Come On Gang at Sneaky Pete's, Edinburgh, 16th Jan 2010

It’s becoming weird, reviewing Come On Gang! shows. I stumbled across them by total accident a while back, and since I really, really liked them back then, I think I might now be getting a bit snow-blind and maternal when it comes to trying to be objective and all that guff. Essentially, I’m worried I might have completely crossed the line between “Hey, here’s a band I like, and here are the reasons why” over into “I’m a total slavering fanboy and they can do no wrong anymore”. That said, I’d been in an absolutely towering fucking temper all day long ahead of this gig, with less tolerance than normal for dumbness, inconvenience or, in particular, people not living up to expectations. So, if something were to cheer me up today, there’s probably an awful lot good about it – and by the time I get back from the Come On Gang! show at Sneaky Pete’s I’m grinning like a bit of an idiot.

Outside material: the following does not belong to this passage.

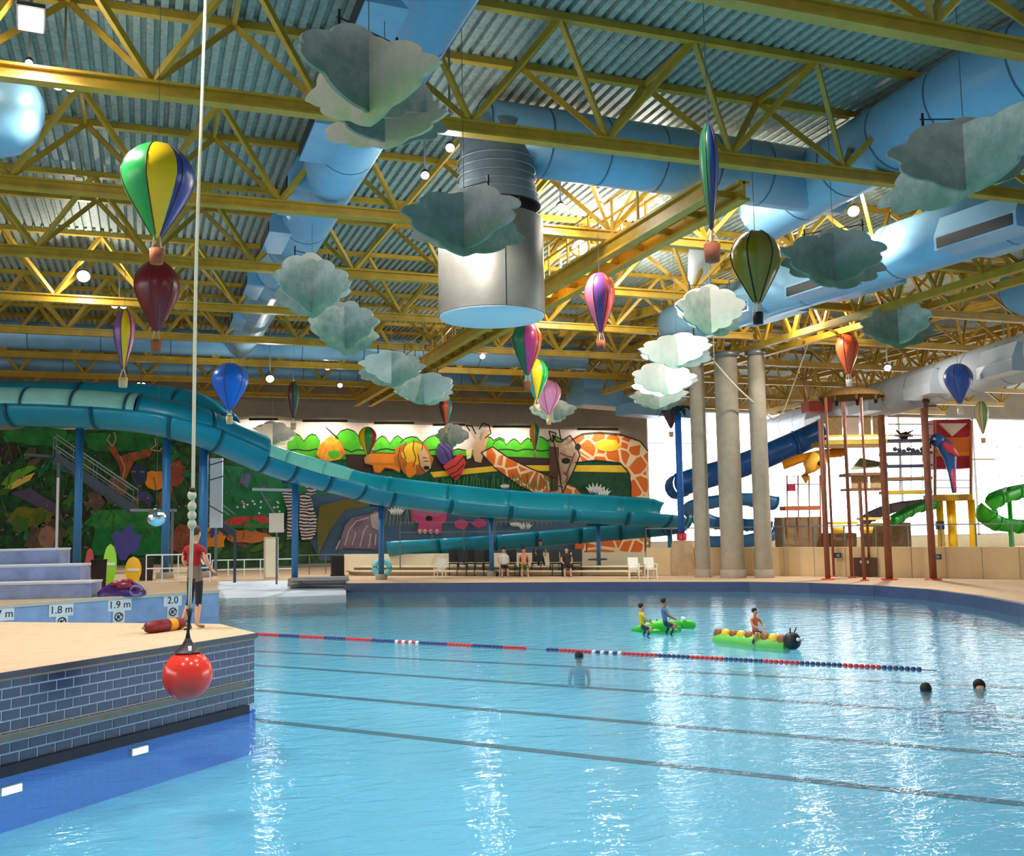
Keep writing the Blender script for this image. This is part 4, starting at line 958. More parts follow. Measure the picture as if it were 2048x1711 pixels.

It’s been some time since I saw them last, a good six months, and I’m pretty sure I bitched and whined like a child about a lack of new material in the set back then. This, as was grimly inevitable, comes back to bite me tonight, as they play nine songs, five of which are completely new to me, and only one of which I remember of old with any clarity. The good news though, is that they are almost uniformly immediate and energising, just like the earlier songs that got me twitching about them in the first place.

The even better news is that they’re not just the same tunes idly rehashed a year later, they’re actually better songs. While I still adore “Start The Sound”‘s artrock-in-a-stadium bigness, or I still can’t help the nervous shoulder twitch that’s brought on by “Wheels” (and I’m a bit gutted that neither get played tonight) I’m pretty chuffed to see them getting on with things, developing and growing and all that.

In particular tonight, the boys in the band seem to be much more than “just” the two other boys in a band with singer Sarah. Since she sings like she should be on Opera Star, the boys often almost seemed out of place – an angular rock counterpoint to Sarah’s choral trilling, but somehow still a bit separate. But that’s with hindsight – I’ve no idea what’s gone on over the last few months, but tonight Mikey (guitars) and Rob (bass) seem much more integral, and Sarah herself seems less alien to them.

Openers “Red Thread” and “Santa Maria” have been on the setlist before and tonight seem to be the comfortable openers, but it’s three tracks in when the eyes get truly widened, with new one “Need To Run”. For the first time I can remember, there’s two vocals going on, with Rob and Sarah sharing mic duties, and it’s a quantum leap for them, all call-and-answer and blood-quickening harmonies. To be fair, I’ve long been a sucker for the whole boy-girl vocal thing, but the contrast of the vocal styles, coupled with the usual daft energy and with a whole layer of top pop skills spread liberally over all of it makes it – for me – the highlight of the whole night. Usually it takes bands made up of six or seven folk to make a noise like this, and they’ve done it with three, and it’s moments like this which give fair warning about what they’re capable of. Making the same joyful racket as Los Campesinos! with half the band members is quite an achievement – by my maths, that makes them twice as talented, and holy hell, that should worry all of us. Although not as worried as you should be by Sarah’s clear penchant for the fucking cowbell, an instrument I personally think should be punishable by death, along with the bongo and the digeri-bastard-d0. But that’s just me.

Elsewhere tonight on the new tune front though, we get “This Familiar Road” which is almost George Formby in its clean-guitared jauntiness, and the fairly monumental “Fan The Flame”, again featuring some just-right boy shouting action, as well as “Awake” (not “The Rake” as I cloth-earedly first thought), where they get a little bit darker, before bursting into a preposterously huge chorus.

“Fortune Favours The Brave” pops up to reassure the veterans among us, but that’s it in terms of comfort, as yet another new one “In The City” ends it all, a suitably high-speed romp – as guitarist Mikey later puts it to me, “really just an exercise in how many hooks I could get in one song” – which puts a sweaty and cheerful full-stop to a show that was just as much a statement of intent as a demonstration of ability.

Either they’ve been eating their spinach, or paying attention in lessons or something, but tonight they’re almost a whole new band, recently out of a cocoon, with new muscles and big fuck-off wings and teeth. They say there’s the possibility that a lot of tonight’s new stuff might not end up on the album due later this year, and while I will be distraught if I don’t ever get a recorded version of “Need To Run”, the possibility that there’s even better stuff out there than tonight’s set makes me slightly weak at the knees. Plus, the prospect of them recording with ex-Delgados drummer and Phantom-Band-producer Paul Savage seems like a match made in whatever heaven is usually inhabited by intelligent, euphoric pop monsters.

I went along tonight with the nagging doubt that my critical faculties might not be firing on all cylinders, that I might be blinded to the fact that they’re another indie artrock band that are simply there to fill a hole until the next Franz Ferdinand arrive. I left knowing differently – yes, I’m a slavering fanboy; but also, yes – I’m absolutely fucking right to be.